Six figures. If you’re not making at LEAST six figures, you’re a failure as a freelancer and entrepreneur.
And once you hit that six-figure milestone? Baby, you better be ready to scale to seven figures, or why are you even doing this?! Get a job in a cubicle if you’re not going to go all in.
Or that’s what we’re told.
We’re told, by strangers on the internet, that if we’re not Scrooge-McDucking a bank vault of cold, hard, cash, we’re doing it wrong.
And yes, Scrooge-McDucking is a verb, and no, it’s not dirty.
Except that money really is filthy and swimming it would be gross.
Anyhow, the point is that we are being told by literal strangers on the internet that we are successful–or not–based on how much money our businesses bring in.
These strangers don’t know us.
They have no idea who we even are, and yet, we let them tell us whether we should feel good about our businesses, or like we should give up.
We have got to stop listening to them.
Truthfully, most freelancers I know don’t need to make seven figures to be happy. They don’t need to make multiple six figures. Most don’t even need to crack $100,000. But we’re told that’s how we know we’ve made it.
Now, of course income needs vary.
If you live in an expensive city, or you have a family to support and you’re the only provider, then your numbers are likely to be near or crack the $100,000 mark.
But if you live somewhere where the cost of living is reasonable, then pulling in $50,000 a year might be all you need to support a comfortable lifestyle. Even if you have a family or want to go on vacation!
Making arbitrary income goals that some online guru thinks you should make (and feeling like a failure if you don’t) is not what’s important.

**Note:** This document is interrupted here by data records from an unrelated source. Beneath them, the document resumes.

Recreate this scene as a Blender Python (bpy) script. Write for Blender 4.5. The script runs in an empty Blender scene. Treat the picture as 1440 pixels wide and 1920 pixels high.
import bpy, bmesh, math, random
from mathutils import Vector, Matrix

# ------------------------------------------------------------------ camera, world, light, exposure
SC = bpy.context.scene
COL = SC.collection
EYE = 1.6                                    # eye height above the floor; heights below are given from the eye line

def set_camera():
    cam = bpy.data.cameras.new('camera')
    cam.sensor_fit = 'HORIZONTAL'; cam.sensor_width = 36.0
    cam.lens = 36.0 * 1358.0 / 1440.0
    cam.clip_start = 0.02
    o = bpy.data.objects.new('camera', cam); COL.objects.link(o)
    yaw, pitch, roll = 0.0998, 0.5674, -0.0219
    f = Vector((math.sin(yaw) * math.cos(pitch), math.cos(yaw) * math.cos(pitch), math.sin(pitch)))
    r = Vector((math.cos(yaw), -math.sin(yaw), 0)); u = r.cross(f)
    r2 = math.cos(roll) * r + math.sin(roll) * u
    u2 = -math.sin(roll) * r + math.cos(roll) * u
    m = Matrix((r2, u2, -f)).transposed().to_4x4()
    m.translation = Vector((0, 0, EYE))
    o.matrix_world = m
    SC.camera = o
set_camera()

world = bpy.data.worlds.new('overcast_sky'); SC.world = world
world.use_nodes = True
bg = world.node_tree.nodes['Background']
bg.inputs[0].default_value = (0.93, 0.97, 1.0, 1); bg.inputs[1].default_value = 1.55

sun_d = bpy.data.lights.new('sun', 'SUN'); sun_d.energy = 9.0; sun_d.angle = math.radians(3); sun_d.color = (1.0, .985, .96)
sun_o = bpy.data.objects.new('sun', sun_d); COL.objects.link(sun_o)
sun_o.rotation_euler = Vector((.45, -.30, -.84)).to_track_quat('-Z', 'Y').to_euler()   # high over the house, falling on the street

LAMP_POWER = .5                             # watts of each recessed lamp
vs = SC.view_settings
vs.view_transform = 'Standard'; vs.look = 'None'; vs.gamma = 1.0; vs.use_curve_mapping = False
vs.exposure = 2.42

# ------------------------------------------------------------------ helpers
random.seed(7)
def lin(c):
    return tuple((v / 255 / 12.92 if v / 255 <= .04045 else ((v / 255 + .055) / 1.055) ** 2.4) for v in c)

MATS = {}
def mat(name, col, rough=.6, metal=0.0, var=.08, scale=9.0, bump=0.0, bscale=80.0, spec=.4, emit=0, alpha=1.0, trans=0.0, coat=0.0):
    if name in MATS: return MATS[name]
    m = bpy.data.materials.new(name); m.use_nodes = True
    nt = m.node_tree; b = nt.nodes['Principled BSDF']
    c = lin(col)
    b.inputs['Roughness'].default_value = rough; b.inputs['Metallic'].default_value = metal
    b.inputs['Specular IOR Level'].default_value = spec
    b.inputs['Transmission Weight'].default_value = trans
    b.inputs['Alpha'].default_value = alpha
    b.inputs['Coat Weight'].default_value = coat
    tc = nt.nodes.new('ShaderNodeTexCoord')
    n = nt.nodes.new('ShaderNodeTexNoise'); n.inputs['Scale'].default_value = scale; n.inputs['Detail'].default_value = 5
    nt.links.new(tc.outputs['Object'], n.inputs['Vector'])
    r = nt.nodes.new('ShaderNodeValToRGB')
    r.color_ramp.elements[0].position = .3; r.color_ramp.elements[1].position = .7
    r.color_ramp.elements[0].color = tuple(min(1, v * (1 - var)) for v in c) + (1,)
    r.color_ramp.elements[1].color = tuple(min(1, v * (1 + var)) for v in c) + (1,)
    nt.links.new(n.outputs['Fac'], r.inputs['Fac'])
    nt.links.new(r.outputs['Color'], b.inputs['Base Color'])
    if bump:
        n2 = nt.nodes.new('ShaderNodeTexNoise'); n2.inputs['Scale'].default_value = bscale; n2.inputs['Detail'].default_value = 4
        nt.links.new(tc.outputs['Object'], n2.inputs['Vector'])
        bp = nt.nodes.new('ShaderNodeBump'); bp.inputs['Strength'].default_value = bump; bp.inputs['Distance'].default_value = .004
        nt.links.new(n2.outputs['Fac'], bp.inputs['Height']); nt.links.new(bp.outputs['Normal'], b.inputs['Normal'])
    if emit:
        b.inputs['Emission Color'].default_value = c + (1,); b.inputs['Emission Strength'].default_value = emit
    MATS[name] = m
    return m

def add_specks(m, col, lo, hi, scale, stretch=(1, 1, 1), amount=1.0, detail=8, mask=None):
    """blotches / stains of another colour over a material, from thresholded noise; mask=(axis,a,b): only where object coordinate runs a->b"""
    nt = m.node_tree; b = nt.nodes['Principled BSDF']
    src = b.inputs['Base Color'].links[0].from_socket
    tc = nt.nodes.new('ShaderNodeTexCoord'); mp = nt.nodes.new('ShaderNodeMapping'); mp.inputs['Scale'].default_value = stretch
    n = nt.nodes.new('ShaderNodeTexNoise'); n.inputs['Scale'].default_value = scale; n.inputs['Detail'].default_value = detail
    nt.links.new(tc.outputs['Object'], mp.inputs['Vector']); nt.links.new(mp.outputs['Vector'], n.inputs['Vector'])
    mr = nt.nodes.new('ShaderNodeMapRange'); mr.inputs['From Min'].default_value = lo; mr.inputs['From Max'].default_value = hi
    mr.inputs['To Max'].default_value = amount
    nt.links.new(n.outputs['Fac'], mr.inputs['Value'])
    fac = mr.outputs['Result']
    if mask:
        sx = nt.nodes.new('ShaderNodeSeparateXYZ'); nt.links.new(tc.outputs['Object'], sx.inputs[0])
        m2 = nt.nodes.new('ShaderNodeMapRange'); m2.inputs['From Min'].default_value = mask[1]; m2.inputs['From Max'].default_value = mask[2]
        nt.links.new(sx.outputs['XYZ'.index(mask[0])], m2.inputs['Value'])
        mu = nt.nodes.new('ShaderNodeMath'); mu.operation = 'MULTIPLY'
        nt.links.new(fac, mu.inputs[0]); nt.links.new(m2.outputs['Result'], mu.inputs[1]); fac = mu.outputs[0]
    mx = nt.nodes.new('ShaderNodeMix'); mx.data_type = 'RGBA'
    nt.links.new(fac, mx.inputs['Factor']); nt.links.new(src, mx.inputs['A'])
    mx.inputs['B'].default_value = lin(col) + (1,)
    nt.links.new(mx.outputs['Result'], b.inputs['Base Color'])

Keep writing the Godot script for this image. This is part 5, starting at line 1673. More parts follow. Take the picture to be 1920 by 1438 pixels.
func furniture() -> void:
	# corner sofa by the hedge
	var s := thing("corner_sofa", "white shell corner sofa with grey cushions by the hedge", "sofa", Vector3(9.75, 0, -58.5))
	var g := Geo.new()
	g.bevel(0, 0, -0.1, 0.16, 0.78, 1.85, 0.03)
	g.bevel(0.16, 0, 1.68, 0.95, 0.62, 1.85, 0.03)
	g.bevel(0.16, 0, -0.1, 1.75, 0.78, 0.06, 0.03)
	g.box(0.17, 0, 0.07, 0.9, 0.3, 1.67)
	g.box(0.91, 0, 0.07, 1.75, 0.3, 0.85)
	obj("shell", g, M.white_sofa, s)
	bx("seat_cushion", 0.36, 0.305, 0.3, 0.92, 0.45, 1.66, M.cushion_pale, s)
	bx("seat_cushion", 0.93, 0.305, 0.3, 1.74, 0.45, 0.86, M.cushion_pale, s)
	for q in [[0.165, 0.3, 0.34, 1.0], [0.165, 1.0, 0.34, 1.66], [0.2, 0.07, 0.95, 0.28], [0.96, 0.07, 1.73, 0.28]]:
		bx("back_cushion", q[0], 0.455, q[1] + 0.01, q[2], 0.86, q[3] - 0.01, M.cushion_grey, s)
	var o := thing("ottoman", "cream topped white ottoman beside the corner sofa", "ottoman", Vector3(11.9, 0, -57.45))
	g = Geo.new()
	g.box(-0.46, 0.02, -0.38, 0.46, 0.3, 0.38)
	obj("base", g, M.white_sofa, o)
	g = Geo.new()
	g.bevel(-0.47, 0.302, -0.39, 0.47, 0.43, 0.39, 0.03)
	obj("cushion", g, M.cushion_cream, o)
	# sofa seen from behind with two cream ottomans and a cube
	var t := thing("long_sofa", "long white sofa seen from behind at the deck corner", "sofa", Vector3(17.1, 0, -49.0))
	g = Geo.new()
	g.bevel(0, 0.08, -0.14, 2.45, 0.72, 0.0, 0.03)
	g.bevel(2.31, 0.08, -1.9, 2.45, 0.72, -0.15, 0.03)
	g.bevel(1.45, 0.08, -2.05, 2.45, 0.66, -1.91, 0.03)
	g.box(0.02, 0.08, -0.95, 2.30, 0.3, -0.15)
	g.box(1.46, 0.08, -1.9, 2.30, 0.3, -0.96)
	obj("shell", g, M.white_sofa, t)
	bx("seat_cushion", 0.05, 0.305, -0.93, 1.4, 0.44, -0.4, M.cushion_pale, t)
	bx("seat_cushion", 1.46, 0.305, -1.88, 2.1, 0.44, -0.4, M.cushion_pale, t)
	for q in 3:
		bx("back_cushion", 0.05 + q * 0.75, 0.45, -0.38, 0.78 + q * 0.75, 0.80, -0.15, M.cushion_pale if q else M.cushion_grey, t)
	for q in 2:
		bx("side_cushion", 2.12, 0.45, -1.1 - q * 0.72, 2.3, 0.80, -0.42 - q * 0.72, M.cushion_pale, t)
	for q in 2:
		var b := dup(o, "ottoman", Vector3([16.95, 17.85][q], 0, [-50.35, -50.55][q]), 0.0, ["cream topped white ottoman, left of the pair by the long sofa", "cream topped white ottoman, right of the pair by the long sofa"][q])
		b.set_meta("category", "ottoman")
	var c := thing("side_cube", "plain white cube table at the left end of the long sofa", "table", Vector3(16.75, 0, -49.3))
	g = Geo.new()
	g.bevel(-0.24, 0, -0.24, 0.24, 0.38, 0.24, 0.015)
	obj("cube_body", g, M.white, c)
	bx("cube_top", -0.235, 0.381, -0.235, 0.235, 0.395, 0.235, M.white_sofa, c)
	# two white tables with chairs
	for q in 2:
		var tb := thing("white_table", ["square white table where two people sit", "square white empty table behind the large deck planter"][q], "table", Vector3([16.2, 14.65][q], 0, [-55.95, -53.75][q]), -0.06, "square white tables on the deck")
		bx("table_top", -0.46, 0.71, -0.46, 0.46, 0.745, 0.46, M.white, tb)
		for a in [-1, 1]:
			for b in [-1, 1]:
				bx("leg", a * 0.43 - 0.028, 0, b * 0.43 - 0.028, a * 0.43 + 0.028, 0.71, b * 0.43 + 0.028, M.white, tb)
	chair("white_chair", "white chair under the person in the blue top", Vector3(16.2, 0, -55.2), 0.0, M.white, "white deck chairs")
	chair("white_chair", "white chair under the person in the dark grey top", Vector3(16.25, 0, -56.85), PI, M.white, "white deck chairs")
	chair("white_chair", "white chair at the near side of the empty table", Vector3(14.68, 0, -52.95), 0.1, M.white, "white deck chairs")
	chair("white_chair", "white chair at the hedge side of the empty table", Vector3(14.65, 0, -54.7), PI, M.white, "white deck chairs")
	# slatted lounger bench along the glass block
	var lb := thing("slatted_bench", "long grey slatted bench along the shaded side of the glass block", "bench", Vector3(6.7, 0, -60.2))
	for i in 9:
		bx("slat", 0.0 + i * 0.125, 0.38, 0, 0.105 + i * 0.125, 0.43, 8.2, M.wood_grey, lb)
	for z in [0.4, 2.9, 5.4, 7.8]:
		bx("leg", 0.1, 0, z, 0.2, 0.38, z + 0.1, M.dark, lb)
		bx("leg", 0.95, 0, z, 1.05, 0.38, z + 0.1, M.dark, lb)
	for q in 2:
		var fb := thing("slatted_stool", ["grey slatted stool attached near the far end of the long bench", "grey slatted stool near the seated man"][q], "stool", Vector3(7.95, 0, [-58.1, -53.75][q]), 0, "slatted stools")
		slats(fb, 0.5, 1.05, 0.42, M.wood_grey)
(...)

What IS important is knowing your own, REAL numbers and making an action plan to reach them.
Forget what online strangers are telling you, and get real, solid numbers to aim for. Not only are you more likely to hit your goals if they’re based on actual numbers–not arbitrary ones that sound flashy–but when your income goals are based on what you actually need, you’ll feel more content when you reach them.
Tl;dr:
Stop listening to strangers on the internet who think you should earn a certain amount. Figure out your real numbers and make a plan to reach them.